# WHAT YOU NEED TO DO:
Only the lines from the one containing "29.8), (-2.86, 29.8)])" through the end of the data below should be copied, each exactly as written and with both ends kept.

* begin INFORMATION PROVIDED *

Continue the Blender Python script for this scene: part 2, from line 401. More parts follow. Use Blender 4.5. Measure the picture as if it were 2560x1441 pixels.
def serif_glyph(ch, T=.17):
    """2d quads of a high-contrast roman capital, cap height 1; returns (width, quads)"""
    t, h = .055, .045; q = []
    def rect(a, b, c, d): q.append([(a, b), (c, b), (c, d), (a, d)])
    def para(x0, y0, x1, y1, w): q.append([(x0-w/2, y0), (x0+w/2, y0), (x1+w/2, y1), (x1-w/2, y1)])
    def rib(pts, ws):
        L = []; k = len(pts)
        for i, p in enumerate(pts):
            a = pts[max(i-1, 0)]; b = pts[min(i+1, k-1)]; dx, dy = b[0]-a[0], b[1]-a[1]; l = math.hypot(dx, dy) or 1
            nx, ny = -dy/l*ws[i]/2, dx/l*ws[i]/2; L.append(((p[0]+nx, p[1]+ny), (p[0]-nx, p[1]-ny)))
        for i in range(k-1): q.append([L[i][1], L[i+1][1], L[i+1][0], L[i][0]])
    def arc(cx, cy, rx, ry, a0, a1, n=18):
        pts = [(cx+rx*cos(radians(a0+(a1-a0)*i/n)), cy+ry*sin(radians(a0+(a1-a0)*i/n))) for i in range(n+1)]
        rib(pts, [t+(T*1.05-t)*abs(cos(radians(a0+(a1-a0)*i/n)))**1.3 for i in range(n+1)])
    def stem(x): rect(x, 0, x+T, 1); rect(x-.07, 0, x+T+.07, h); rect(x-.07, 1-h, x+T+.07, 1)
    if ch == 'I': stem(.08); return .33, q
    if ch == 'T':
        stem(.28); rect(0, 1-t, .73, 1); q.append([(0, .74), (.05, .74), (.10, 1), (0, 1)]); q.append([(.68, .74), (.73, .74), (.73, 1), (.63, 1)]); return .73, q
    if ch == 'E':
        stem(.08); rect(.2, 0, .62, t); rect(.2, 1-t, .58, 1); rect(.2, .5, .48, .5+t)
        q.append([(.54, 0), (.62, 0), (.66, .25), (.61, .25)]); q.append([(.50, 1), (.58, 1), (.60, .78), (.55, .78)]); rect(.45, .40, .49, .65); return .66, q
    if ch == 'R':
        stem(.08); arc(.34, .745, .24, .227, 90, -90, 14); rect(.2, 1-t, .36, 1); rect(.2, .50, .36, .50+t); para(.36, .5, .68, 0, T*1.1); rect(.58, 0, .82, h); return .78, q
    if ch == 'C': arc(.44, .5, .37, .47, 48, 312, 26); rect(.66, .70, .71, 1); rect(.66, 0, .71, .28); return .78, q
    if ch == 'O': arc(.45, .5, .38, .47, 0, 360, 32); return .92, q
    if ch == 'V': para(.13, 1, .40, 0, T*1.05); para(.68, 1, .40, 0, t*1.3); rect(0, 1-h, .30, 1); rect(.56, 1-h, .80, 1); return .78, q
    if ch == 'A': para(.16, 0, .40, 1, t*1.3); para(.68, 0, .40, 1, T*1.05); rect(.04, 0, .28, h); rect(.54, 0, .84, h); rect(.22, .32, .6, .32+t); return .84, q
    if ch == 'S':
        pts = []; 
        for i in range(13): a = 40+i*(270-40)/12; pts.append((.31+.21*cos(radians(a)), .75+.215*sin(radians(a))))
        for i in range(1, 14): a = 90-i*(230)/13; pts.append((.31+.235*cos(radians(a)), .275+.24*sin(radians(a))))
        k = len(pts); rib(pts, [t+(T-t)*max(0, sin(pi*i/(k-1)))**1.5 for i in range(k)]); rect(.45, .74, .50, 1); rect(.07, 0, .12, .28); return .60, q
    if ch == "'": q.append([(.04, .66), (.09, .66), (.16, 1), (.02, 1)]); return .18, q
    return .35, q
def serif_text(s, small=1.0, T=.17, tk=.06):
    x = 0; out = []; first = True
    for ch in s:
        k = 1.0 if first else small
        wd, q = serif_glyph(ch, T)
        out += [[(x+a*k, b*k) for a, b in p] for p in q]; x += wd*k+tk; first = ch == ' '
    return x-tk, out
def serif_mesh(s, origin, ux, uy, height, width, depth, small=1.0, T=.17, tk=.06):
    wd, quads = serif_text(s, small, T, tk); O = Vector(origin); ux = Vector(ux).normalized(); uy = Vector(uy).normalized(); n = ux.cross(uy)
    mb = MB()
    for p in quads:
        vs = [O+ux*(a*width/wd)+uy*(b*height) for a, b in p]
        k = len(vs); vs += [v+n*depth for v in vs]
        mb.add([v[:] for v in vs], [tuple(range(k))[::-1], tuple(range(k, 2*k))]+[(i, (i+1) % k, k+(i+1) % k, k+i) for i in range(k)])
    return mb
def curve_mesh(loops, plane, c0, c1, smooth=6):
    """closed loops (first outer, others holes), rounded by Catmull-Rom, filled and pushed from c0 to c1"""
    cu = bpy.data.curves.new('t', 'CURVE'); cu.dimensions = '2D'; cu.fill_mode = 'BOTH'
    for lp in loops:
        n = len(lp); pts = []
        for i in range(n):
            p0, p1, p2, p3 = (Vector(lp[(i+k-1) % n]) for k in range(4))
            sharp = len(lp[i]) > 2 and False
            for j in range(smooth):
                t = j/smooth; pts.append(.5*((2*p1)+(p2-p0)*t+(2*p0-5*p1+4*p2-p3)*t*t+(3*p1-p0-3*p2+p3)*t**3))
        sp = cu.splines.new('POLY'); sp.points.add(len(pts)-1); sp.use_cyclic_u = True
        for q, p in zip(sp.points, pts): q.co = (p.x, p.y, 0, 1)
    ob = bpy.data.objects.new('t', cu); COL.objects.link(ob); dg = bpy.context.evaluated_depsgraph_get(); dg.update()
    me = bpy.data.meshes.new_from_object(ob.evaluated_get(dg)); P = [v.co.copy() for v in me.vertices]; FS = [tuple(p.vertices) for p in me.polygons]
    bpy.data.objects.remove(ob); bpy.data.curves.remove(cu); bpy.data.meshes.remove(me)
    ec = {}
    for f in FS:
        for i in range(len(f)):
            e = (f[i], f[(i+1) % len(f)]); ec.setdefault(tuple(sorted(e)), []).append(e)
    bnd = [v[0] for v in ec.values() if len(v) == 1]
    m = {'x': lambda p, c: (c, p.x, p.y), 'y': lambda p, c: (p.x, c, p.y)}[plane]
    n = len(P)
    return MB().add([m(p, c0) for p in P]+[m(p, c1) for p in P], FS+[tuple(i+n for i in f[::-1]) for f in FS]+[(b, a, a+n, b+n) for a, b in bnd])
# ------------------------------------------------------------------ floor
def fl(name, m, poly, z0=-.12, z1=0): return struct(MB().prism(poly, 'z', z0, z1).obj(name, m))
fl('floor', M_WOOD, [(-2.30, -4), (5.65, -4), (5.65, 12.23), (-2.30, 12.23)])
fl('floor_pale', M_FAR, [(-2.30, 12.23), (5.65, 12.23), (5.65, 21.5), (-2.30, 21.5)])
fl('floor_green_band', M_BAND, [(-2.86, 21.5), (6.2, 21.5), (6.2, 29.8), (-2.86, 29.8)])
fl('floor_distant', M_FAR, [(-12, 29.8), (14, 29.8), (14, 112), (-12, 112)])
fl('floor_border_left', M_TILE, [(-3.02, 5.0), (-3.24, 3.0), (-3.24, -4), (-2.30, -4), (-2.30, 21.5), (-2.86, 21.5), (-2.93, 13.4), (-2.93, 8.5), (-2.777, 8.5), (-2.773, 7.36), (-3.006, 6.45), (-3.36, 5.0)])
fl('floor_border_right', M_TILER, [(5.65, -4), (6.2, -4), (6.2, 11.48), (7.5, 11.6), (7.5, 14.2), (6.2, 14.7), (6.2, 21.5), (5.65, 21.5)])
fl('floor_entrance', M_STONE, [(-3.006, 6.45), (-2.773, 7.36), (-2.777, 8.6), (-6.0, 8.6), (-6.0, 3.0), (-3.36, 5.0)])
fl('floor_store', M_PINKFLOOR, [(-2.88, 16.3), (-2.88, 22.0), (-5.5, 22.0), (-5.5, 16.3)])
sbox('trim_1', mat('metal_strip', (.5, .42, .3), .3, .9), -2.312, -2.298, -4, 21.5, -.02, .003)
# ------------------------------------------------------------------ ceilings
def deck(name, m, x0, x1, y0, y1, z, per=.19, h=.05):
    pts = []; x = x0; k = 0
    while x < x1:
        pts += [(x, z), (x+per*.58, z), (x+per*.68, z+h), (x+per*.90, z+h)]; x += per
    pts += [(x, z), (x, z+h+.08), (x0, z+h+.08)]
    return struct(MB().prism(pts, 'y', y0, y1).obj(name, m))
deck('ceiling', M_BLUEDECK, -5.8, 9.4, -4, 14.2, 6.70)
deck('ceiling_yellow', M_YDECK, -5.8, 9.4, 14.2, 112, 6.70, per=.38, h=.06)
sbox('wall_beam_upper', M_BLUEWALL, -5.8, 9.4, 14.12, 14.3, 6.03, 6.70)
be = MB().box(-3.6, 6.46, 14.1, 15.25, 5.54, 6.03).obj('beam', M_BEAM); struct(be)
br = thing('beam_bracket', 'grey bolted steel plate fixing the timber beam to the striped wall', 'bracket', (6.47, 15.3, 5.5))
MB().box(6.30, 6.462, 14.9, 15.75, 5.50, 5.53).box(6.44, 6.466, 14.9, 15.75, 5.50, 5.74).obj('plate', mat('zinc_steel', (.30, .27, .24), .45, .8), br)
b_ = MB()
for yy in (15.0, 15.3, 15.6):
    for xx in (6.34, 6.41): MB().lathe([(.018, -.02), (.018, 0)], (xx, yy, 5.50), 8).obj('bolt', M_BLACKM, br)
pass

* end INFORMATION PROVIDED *

# TASK SOLUTION:
fl('floor_green_band', M_BAND, [(-2.86, 21.5), (6.2, 21.5), (6.2, 29.8), (-2.86, 29.8)])
fl('floor_distant', M_FAR, [(-12, 29.8), (14, 29.8), (14, 112), (-12, 112)])
fl('floor_border_left', M_TILE, [(-3.02, 5.0), (-3.24, 3.0), (-3.24, -4), (-2.30, -4), (-2.30, 21.5), (-2.86, 21.5), (-2.93, 13.4), (-2.93, 8.5), (-2.777, 8.5), (-2.773, 7.36), (-3.006, 6.45), (-3.36, 5.0)])
fl('floor_border_right', M_TILER, [(5.65, -4), (6.2, -4), (6.2, 11.48), (7.5, 11.6), (7.5, 14.2), (6.2, 14.7), (6.2, 21.5), (5.65, 21.5)])
fl('floor_entrance', M_STONE, [(-3.006, 6.45), (-2.773, 7.36), (-2.777, 8.6), (-6.0, 8.6), (-6.0, 3.0), (-3.36, 5.0)])
fl('floor_store', M_PINKFLOOR, [(-2.88, 16.3), (-2.88, 22.0), (-5.5, 22.0), (-5.5, 16.3)])
sbox('trim_1', mat('metal_strip', (.5, .42, .3), .3, .9), -2.312, -2.298, -4, 21.5, -.02, .003)
# ------------------------------------------------------------------ ceilings
def deck(name, m, x0, x1, y0, y1, z, per=.19, h=.05):
    pts = []; x = x0; k = 0
    while x < x1:
        pts += [(x, z), (x+per*.58, z), (x+per*.68, z+h), (x+per*.90, z+h)]; x += per
    pts += [(x, z), (x, z+h+.08), (x0, z+h+.08)]
    return struct(MB().prism(pts, 'y', y0, y1).obj(name, m))
deck('ceiling', M_BLUEDECK, -5.8, 9.4, -4, 14.2, 6.70)
deck('ceiling_yellow', M_YDECK, -5.8, 9.4, 14.2, 112, 6.70, per=.38, h=.06)
sbox('wall_beam_upper', M_BLUEWALL, -5.8, 9.4, 14.12, 14.3, 6.03, 6.70)
be = MB().box(-3.6, 6.46, 14.1, 15.25, 5.54, 6.03).obj('beam', M_BEAM); struct(be)
br = thing('beam_bracket', 'grey bolted steel plate fixing the timber beam to the striped wall', 'bracket', (6.47, 15.3, 5.5))
MB().box(6.30, 6.462, 14.9, 15.75, 5.50, 5.53).box(6.44, 6.466, 14.9, 15.75, 5.50, 5.74).obj('plate', mat('zinc_steel', (.30, .27, .24), .45, .8), br)
b_ = MB()
for yy in (15.0, 15.3, 15.6):
    for xx in (6.34, 6.41): MB().lathe([(.018, -.02), (.018, 0)], (xx, yy, 5.50), 8).obj('bolt', M_BLACKM, br)
pass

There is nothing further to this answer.